Delley is a first-year coach at her alma mater, where she played in the early 2000s when the program was a regional power. The Knights had just one player from last year’s team signed up to play, according to Delley, but she was able to convince two others to return before recruiting two dozen more with T-shirts and a promise that she’d teach them the game. Most of her team has never played basketball before.
In Texas, there is an issue with parity between powerhouse programs and smaller programs with depleted rosters, partly because of open-enrollment policies. Despite the state’s surging population, girls basketball participation has dropped 38% in the last two decades.
“A lot of athletes are specializing sooner,” Mansfield (Texas) girls basketball coach Brooke Brittain told the WSJ. “If their parents are paying thousands of dollars for them to play [club] volleyball, they don’t want them missing practice to play a basketball game.”
Iowa is another example of the decline in girls basketball participation. Girls have played high school basketball in Iowa for more than a century in front of packed crowds, but the state now has half as many players as it did during the late 1990s.
While the quality of top players remains high, many girls are choosing sports that require less specialized skill and are less exerting than basketball, according to former Valley (Iowa) girls basketball coach Josef Sigrist.
“I think club volleyball and softball and soccer in some respects are doing OK because they don’t require the physical task on your body that maybe basketball does,” Sigrist told the WSJ.

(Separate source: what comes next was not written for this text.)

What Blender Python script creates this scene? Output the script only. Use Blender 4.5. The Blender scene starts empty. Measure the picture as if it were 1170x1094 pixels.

Following the overlap of a large club volleyball tournament and high school district playoffs on Presidents Day weekend in Nebraska, Creighton volleyball coach Kirsten Bernthal Booth tweeted, “VB is negatively affecting BB participation. I’m grateful for the depth of VB talent in this state, but not at the demise of BB.”
In NE, VB is negatively affecting BB participation. I’m grateful for the depth of VB talent in this state, but not at the demise of BB. As a mom of multi-sport athletes, @nsaahome please take district BB off of Pres’s Day. You are losing BB players bc you are making kids choose.
— Coach Booth (@CoachKBooth) February 22, 2022
Booth said in an interview that club tournaments have become so important that some athletes won’t participate in high school basketball in order to avoid letting down their club volleyball coaches and teammates with potential absences. With girls basketball participation down 28% since 2002 in Nebraska, Booth said she encourages multisport participation.
The number of girls basketball teams has dropped 12% in Nebraska over the last two decades, which is a result of school closures, consolidations and cooperative sponsorships, according to the Nebraska School Activities Association.